Um die Braunkohle freizulegen, bewegt der Tagebau jährlich gut 140 Millionen Kubikmeter Abraum, der aus Löß, Kies und Sand besteht. Diese Menge wird überwiegend dazu genutzt, um bereits ausgebaggerte Bereiche des Tagebaus zu verfüllen. Weite Teile des Abbaufeldes Frimmersdorf / Garzweiler sind heute bereits vollständig rekultiviert.

„Der Tagebau Garzweiler hat mit dem Hohenholzer Graben, dem Erholungsgebiet Kasterer See, der Könighovener Mulde, der Vollrather Höhe und mit dem Elsbachtal wertvolle Rekultivierungsgebiete als Bergbaufolgelandschaften hinterlassen,“ berichtet RWE Power auf seiner Internetseite. Dort gibt es eine Informationsbroschüre zum Herunterladen und mehrere informative Filme zum Thema.
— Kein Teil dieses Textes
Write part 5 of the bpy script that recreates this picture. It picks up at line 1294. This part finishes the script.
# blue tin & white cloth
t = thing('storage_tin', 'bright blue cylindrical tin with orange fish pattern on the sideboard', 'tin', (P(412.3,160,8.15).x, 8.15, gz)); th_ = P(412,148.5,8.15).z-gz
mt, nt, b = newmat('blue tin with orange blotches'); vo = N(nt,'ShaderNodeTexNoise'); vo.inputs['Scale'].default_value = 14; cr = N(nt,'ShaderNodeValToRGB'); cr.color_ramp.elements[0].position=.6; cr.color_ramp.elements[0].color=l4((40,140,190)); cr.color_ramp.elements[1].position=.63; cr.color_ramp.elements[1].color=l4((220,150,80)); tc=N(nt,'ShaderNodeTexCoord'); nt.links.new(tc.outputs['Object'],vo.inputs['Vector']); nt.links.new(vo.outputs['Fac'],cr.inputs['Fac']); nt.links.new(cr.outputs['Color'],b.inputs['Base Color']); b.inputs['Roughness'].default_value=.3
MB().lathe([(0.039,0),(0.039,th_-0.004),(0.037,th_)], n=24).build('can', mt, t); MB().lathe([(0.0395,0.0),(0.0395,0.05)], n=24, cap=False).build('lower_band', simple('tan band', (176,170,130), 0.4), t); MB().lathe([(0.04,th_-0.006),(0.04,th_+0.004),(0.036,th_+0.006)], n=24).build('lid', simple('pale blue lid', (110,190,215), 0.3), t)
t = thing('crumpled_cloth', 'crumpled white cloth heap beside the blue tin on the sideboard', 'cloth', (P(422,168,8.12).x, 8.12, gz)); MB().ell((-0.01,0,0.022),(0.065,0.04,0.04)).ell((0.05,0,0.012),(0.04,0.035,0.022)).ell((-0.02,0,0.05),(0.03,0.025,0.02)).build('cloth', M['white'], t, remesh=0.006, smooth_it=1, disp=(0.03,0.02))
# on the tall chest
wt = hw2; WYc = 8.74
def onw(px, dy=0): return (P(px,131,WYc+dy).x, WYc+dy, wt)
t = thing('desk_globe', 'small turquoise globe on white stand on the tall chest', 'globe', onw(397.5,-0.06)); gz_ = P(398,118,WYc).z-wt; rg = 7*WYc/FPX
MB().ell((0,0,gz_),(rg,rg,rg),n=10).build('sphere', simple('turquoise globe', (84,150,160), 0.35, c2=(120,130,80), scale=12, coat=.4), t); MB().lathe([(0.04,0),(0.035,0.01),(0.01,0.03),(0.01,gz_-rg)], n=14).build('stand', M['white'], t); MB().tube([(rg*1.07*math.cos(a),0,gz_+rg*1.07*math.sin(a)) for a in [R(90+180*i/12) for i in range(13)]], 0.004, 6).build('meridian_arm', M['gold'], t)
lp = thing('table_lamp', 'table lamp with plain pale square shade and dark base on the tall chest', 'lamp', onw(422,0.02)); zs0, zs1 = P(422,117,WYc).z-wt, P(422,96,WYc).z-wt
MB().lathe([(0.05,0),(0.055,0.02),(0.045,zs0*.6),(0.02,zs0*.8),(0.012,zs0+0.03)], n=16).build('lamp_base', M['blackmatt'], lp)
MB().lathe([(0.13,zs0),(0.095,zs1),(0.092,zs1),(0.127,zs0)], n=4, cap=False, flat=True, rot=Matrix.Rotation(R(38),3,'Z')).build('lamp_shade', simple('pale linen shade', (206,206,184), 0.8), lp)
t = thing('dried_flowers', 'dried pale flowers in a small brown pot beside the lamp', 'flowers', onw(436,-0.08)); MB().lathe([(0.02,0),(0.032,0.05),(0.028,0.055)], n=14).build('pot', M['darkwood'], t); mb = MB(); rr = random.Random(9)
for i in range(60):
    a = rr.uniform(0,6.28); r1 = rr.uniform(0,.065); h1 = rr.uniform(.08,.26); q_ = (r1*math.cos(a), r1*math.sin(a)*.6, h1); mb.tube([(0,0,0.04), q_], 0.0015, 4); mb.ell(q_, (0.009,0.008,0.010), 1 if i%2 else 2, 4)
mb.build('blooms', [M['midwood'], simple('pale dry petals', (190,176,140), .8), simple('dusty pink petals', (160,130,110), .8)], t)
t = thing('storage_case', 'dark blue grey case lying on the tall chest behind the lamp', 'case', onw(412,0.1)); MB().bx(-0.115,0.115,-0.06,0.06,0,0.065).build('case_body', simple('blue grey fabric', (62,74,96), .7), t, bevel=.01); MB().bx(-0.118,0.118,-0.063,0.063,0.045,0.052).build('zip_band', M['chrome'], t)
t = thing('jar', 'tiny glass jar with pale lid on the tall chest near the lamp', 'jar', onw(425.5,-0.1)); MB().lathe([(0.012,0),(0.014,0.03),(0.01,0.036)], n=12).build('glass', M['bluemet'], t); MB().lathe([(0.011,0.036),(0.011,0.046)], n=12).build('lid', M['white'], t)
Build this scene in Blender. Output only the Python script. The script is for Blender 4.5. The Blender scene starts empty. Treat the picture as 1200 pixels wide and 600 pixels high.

Es gibt auch schon konkrete Pläne für die Zeit nach dem Tagebau. Der östliche Teil des Abbaufeldes soll landwirtschaftlich rekultiviert werden. Die Norden und Süden werden die Ackerflächen durch eine Talmulde gegliedert. Im Westen soll das verbleibende Restloch zu einem See aufgefüllt, die Kippenböschungen und der Abfluß in die Niers sollen aufgeforstet werden. Der See wird eine Seefläche von 23 qkm, eine maximale Tiefe von 185 m und ein Wasservolumen von 2.000 Mio. cbm haben. Die Auffüllzeit mit Grund- und Rheinwasser soll 40 Jahre dauern und 2085 abgeschlossen sein.